‘If other countries see strong ties, it sends a clear message’
Published: 08 Dec. 2016, 20:13
“The trilateral relationship, in my personal opinion, is one of the most important things that really we can do here because it takes cooperation,” said Kim to reporters on Monday at the U.S. Navy’s Yokosuka base, located about 50 kilometers (31 miles) from Tokyo. “We already have very close cooperation between the United States and Japan, the United States and South Korea. But I think that greater cooperation - as we’ve seen growing between South Korea and Japan - really creates a much stronger security structure for the United States and its friends in the region.”
He added, “Let’s say, if other countries in the region see a strong trilateral organization, I think it sends a clear message about the strength of our purpose here.”
The Yokosuka base is considered the United States’ most strategically-located overseas naval installment, and is its largest.
Kim said of North Korea’s growing nuclear and missile provocations, “Clearly, their capabilities are greater than in the past. So we have to be vigilant, and we would have to be ready.”
While he said he could not speak in detail about the matter, he emphasized, “The readiness and vigilance has not changed, but we have to understand that capabilities on the other side have increased, as demonstrated by the testing which we see in news.”
“We are always preparing for a number of different possibilities,” said Kim when asked if exercises are taking place to prepare for the possible evacuation of the Korean Peninsula. “So, I don’t want to focus on just one scenario. The Seventh Fleet and U.S. forces in the region are ready for any number of different possible things.”
The Seventh Fleet’s role, though it is stationed in Japan, Kim pointed out, is not intended solely to protect just one alliance.
“The United States has several alliances in this region,” he said. “When you talk about ballistic missile defense, all the ballistic missile defense ships in Asia are stationed here. But often these ships are asked to defend other allies, including South Korea.”
Kim emigrated to the United States with his family when he was seven, he said in Korean. He grew up in Albany, California, and previously served as commanding officer of the USS John S. McCain Aegis-equipped destroyer based in Yokosuka from 2009 to 2010, assuming command in a ceremony held in Busan.
In July, he assumed command of the Yokosuka base, which has 13 forward-deployed naval ships, the highest number since the Vietnam War, and more than 24,000 naval-related personnel and their families.
The nuclear-powered aircraft carrier USS Ronald Reagan, flagship of Carrier Strike Group Five, returned to Yokosuka after three months of patrol last month.

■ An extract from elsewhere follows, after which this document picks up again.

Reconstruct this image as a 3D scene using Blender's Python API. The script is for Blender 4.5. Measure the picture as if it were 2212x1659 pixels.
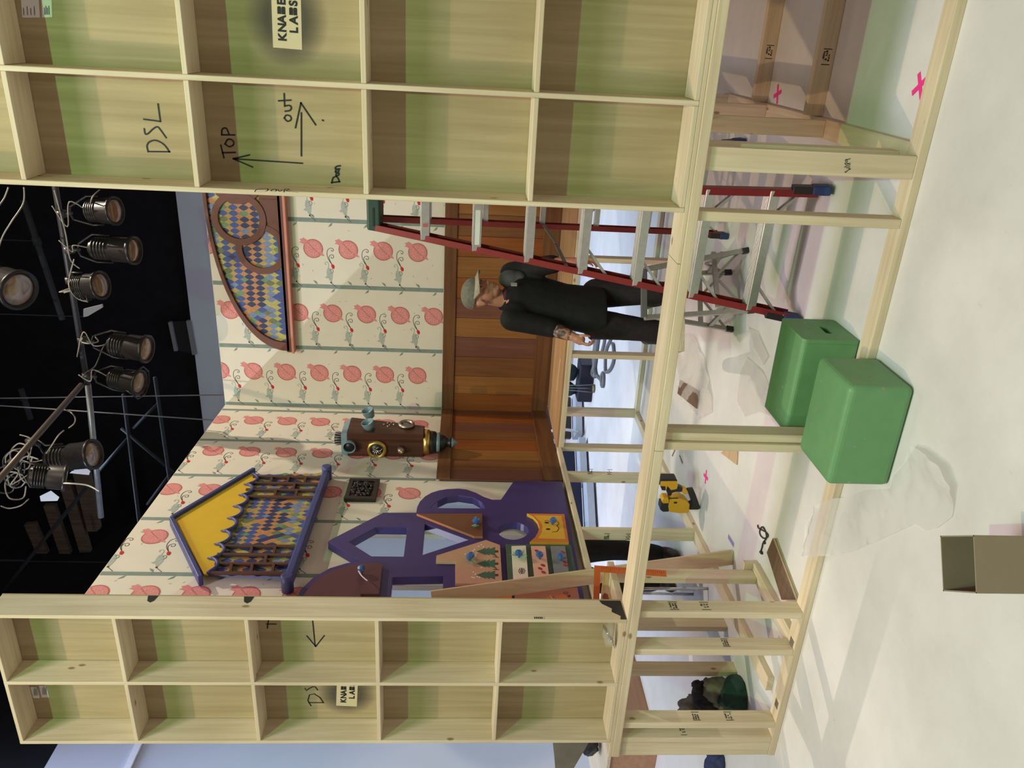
import bpy, bmesh, math, random
from mathutils import Vector, Matrix, noise
from mathutils.geometry import tessellate_polygon, delaunay_2d_cdt

for o in list(bpy.data.objects):
    bpy.data.objects.remove(o, do_unlink=True)
S = bpy.context.scene
COL = S.collection
random.seed(7)
PI = math.pi

# ------------------------------------------------------------------ camera
CAM = Vector((3.44313, -3.06919, 1.77458))
CR = Vector((0.91223825, 0.40874976, 0.02729502))     # towards the set's right
CU = Vector((-0.05157225, 0.04848841, 0.99749144))    # up in the set
CF = Vector((-0.40640089, 0.91135751, -0.06531313))   # view direction
FPX = 1722.9
camd = bpy.data.cameras.new('camera')
cam = bpy.data.objects.new('camera', camd)
COL.objects.link(cam)
camd.sensor_fit = 'HORIZONTAL'
camd.sensor_width = 36.0
camd.lens = 36.0 * FPX / 2212.0
camd.clip_start = 0.05
camd.clip_end = 100
# the photograph is stored lying on its side: its right is the set's down
ix, iy, iz = -CU, CR, -CF
cam.matrix_world = Matrix(((ix.x, iy.x, iz.x, CAM.x), (ix.y, iy.y, iz.y, CAM.y),
                           (ix.z, iy.z, iz.z, CAM.z), (0, 0, 0, 1)))
S.camera = cam

# ------------------------------------------------------------------ look, world, lamps
S.view_settings.view_transform = 'Standard'
S.view_settings.look = 'None'
S.view_settings.gamma = 1.0
S.view_settings.use_curve_mapping = False
S.view_settings.exposure = 0.0
wd = bpy.data.worlds.new('world')
S.world = wd
wd.use_nodes = True
wd.node_tree.nodes['Background'].inputs[0].default_value = (0.88, 0.64, 0.54, 1)
wd.node_tree.nodes['Background'].inputs[1].default_value = 0.32


def spot(name, loc, at, power, color, size=0.08, cone=60, blend=0.3):
    d = bpy.data.lights.new(name, 'SPOT')
    d.energy = power
    d.color = color
    d.shadow_soft_size = size
    d.spot_size = math.radians(cone)
    d.spot_blend = blend
    o = bpy.data.objects.new(name, d)
    COL.objects.link(o)
    o.location = loc
    o.rotation_euler = (Vector(at) - Vector(loc)).to_track_quat('-Z', 'Y').to_euler()
    return o


def area(name, loc, at, power, color, sx=2.0, sy=2.0):
    d = bpy.data.lights.new(name, 'AREA')
    d.energy = power
    d.color = color
    d.shape = 'RECTANGLE'
    d.size = sx
    d.size_y = sy
    o = bpy.data.objects.new(name, d)
    COL.objects.link(o)
    o.location = loc
    o.rotation_euler = (Vector(at) - Vector(loc)).to_track_quat('-Z', 'Y').to_euler()
    return o


spot('stage_lamp_green', (3.9, -5.2, 6.7), (1.9, 0.4, 1.6), 720, (0.36, 1.0, 0.36), 0.05, 80)
spot('stage_lamp_yellow', (1.0, -3.6, 9.2), (1.9, 0.2, 1.8), 900, (1.0, 0.68, 0.36), 0.05, 75)
spot('stage_lamp_pink', (7.6, -2.2, 7.4), (0.6, 1.8, 2.0), 90, (1.0, 0.64, 0.54), 0.06, 70)
spot('stage_lamp_cool', (-3.6, -0.5, 7.6), (1.5, 4.0, 3.0), 950, (0.93, 0.95, 1.0), 0.04, 50)
spot('stage_lamp_amber', (3.1, 4.2, 7.7), (0.0, 2.5, 3.2), 950, (1.0, 0.85, 0.66), 0.035, 52, 0.4)
area('soft_fill_front', (2.6, -3.6, 8.2), (2.2, -0.6, 0.0), 360, (0.90, 0.82, 1.0), 2.5, 1.5)  # added soft fill over the front floor and flats, not a real fixture
area('soft_fill_inside', (2.2, 1.7, 8.0), (1.8, 1.8, 0.0), 25, (1.0, 0.82, 0.66), 1.2, 1.2).data.spread = math.radians(110)  # added warm fill to lift the inner floor, not a real fixture
area('cyc_light', (-0.6, 6.2, 7.6), (-0.6, 6.5, 0), 160, (0.66, 0.78, 1.0), 5.0, 0.8).data.spread = math.radians(75)
area('cyc_light', (-2.5, 1.6, 7.6), (-4.0, 2.6, 3.2), 100, (0.56, 0.70, 1.0), 0.8, 4.0).data.spread = math.radians(70)

# ------------------------------------------------------------------ pixel -> place on a real plane
WC = Vector((-0.03, 4.04, 0.0))                      # the set's inner corner
WE = Vector((-0.22, 4.04, 0.0)).normalized()          # along the left wall, towards the corner
WN = Vector((4.04, 0.22, 0.0)).normalized()           # left wall normal, into the set


def U(x, y, pl, val=0.0):
    u, v = 1659 - y - 829.5, x - 1106
    d = CF + CR * (u / FPX) - CU * (v / FPX)
    if pl == 'X':
        t = (val - CAM.x) / d.x
    elif pl == 'Y':
        t = (val - CAM.y) / d.y
    elif pl == 'Z':
        t = (val - CAM.z) / d.z
    elif pl == 'L':
        t = (WC + WN * val - CAM).dot(WN) / d.dot(WN)
    else:
        t = val
    return CAM + d * t


def UL(pts, pl, val=0.0):
    return [U(x, y, pl, val) for x, y in pts]


# ------------------------------------------------------------------ materials
MATS = {}


def _new(name):
    m = bpy.data.materials.new(name)
    m.use_nodes = True
    return m, m.node_tree.nodes, m.node_tree.links, m.node_tree.nodes['Principled BSDF']


def plain(name, col, rough=0.6, metal=0.0, var=0.06, scale=14.0, bump=0.0, spec=0.4):
    """painted surface with faint mottling"""
    if name in MATS:
        return MATS[name]
    m, n, l, b = _new(name)
    tc = n.new('ShaderNodeTexCoord')
    nz = n.new('ShaderNodeTexNoise')
    nz.inputs['Scale'].default_value = scale
    nz.inputs['Detail'].default_value = 4
    l.new(tc.outputs['Object'], nz.inputs['Vector'])
    mx = n.new('ShaderNodeMix')
    mx.data_type = 'RGBA'
    mx.inputs[6].default_value = tuple(max(0, c * (1 - var * 1.6)) for c in col) + (1,)
    mx.inputs[7].default_value = tuple(min(1, c * (1 + var * 1.6)) for c in col) + (1,)
    l.new(nz.outputs['Fac'], mx.inputs[0])
    l.new(mx.outputs[2], b.inputs['Base Color'])
    b.inputs['Roughness'].default_value = rough
    b.inputs['Metallic'].default_value = metal
    b.inputs['Specular IOR Level'].default_value = spec
    if bump:
        bp = n.new('ShaderNodeBump')
        bp.inputs['Strength'].default_value = bump
        bp.inputs['Distance'].default_value = 0.01
        l.new(nz.outputs['Fac'], bp.inputs['Height'])
        l.new(bp.outputs[0], b.inputs['Normal'])
    MATS[name] = m
    return m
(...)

Ronald Reagan was deployed to Korea in October for a joint naval drill Invincible Spirit with the South Korean Navy.
When asked if the next U.S. administration will continue a pivot to the Asia-Pacific, Kim said, “What we have right, what we’ve had for decades, is our continuing alliance with Japan, and the United States continuing alliance with the Republic of Korea. Those exist and have existed.”
He added, on his feelings of serving as a Korean-American naval captain in Japan and returning to Yokosuka as its fleet activities commander, “I am very honored.”
Kim received his bachelor’s degree in aerospace engineering at the Massachusetts Institute of Technology and master’s degree in public policy at Harvard University.
U.S. Defense Secretary Ashton Carter arrived in Japan Tuesday and emphasized that countries including South Korea, Australia and India can benefit from trilateral partnerships “to provide security from one end of the region to the other.”